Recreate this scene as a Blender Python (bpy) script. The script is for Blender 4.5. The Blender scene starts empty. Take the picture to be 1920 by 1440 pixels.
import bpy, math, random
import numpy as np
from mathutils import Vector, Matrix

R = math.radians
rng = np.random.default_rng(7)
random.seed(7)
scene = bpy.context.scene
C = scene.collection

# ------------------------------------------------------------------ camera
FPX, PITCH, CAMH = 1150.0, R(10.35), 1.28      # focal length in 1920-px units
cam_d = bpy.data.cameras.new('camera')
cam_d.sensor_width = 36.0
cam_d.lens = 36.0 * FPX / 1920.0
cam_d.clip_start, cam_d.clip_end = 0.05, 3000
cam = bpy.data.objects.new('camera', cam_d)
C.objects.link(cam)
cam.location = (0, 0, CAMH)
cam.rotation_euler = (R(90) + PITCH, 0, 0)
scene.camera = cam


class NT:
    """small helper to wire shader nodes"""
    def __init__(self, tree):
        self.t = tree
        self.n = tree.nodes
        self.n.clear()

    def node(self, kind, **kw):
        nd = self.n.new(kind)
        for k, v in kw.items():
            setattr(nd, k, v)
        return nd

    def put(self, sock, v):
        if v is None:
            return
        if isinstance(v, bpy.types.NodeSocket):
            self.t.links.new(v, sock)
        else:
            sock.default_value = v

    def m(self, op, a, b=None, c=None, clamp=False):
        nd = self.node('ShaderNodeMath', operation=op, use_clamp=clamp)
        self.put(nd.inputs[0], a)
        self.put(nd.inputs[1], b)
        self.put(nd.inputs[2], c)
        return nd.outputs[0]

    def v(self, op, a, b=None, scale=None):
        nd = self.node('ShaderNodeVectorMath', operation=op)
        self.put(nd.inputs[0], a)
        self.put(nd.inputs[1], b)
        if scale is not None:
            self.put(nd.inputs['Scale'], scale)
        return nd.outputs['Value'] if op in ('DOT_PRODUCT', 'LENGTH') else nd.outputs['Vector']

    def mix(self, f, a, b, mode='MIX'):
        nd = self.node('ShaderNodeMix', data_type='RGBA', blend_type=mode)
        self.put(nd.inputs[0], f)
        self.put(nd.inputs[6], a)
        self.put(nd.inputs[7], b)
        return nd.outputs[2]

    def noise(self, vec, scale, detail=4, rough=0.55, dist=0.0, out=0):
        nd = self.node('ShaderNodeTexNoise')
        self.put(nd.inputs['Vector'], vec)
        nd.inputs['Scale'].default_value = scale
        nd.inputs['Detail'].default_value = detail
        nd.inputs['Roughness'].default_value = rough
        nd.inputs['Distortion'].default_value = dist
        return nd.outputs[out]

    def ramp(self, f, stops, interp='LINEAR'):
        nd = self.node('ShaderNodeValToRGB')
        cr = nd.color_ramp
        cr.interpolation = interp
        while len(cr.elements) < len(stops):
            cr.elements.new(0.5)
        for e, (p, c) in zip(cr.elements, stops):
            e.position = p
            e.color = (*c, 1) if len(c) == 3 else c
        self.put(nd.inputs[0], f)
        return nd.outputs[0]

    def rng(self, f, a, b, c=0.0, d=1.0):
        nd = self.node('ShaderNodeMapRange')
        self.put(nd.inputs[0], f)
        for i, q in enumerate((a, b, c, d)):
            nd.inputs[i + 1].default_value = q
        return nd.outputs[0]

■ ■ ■

## JOB
Retype the material in full. Each word must match.

## CORRECT RESULT
Recreate this scene as a Blender Python (bpy) script. The script is for Blender 4.5. The Blender scene starts empty. Take the picture to be 1920 by 1440 pixels.
import bpy, math, random
import numpy as np
from mathutils import Vector, Matrix

R = math.radians
rng = np.random.default_rng(7)
random.seed(7)
scene = bpy.context.scene
C = scene.collection

# ------------------------------------------------------------------ camera
FPX, PITCH, CAMH = 1150.0, R(10.35), 1.28      # focal length in 1920-px units
cam_d = bpy.data.cameras.new('camera')
cam_d.sensor_width = 36.0
cam_d.lens = 36.0 * FPX / 1920.0
cam_d.clip_start, cam_d.clip_end = 0.05, 3000
cam = bpy.data.objects.new('camera', cam_d)
C.objects.link(cam)
cam.location = (0, 0, CAMH)
cam.rotation_euler = (R(90) + PITCH, 0, 0)
scene.camera = cam


class NT:
    """small helper to wire shader nodes"""
    def __init__(self, tree):
        self.t = tree
        self.n = tree.nodes
        self.n.clear()

    def node(self, kind, **kw):
        nd = self.n.new(kind)
        for k, v in kw.items():
            setattr(nd, k, v)
        return nd

    def put(self, sock, v):
        if v is None:
            return
        if isinstance(v, bpy.types.NodeSocket):
            self.t.links.new(v, sock)
        else:
            sock.default_value = v

    def m(self, op, a, b=None, c=None, clamp=False):
        nd = self.node('ShaderNodeMath', operation=op, use_clamp=clamp)
        self.put(nd.inputs[0], a)
        self.put(nd.inputs[1], b)
        self.put(nd.inputs[2], c)
        return nd.outputs[0]

    def v(self, op, a, b=None, scale=None):
        nd = self.node('ShaderNodeVectorMath', operation=op)
        self.put(nd.inputs[0], a)
        self.put(nd.inputs[1], b)
        if scale is not None:
            self.put(nd.inputs['Scale'], scale)
        return nd.outputs['Value'] if op in ('DOT_PRODUCT', 'LENGTH') else nd.outputs['Vector']

    def mix(self, f, a, b, mode='MIX'):
        nd = self.node('ShaderNodeMix', data_type='RGBA', blend_type=mode)
        self.put(nd.inputs[0], f)
        self.put(nd.inputs[6], a)
        self.put(nd.inputs[7], b)
        return nd.outputs[2]

    def noise(self, vec, scale, detail=4, rough=0.55, dist=0.0, out=0):
        nd = self.node('ShaderNodeTexNoise')
        self.put(nd.inputs['Vector'], vec)
        nd.inputs['Scale'].default_value = scale
        nd.inputs['Detail'].default_value = detail
        nd.inputs['Roughness'].default_value = rough
        nd.inputs['Distortion'].default_value = dist
        return nd.outputs[out]

    def ramp(self, f, stops, interp='LINEAR'):
        nd = self.node('ShaderNodeValToRGB')
        cr = nd.color_ramp
        cr.interpolation = interp
        while len(cr.elements) < len(stops):
            cr.elements.new(0.5)
        for e, (p, c) in zip(cr.elements, stops):
            e.position = p
            e.color = (*c, 1) if len(c) == 3 else c
        self.put(nd.inputs[0], f)
        return nd.outputs[0]

    def rng(self, f, a, b, c=0.0, d=1.0):
        nd = self.node('ShaderNodeMapRange')
        self.put(nd.inputs[0], f)
        for i, q in enumerate((a, b, c, d)):
            nd.inputs[i + 1].default_value = q
        return nd.outputs[0]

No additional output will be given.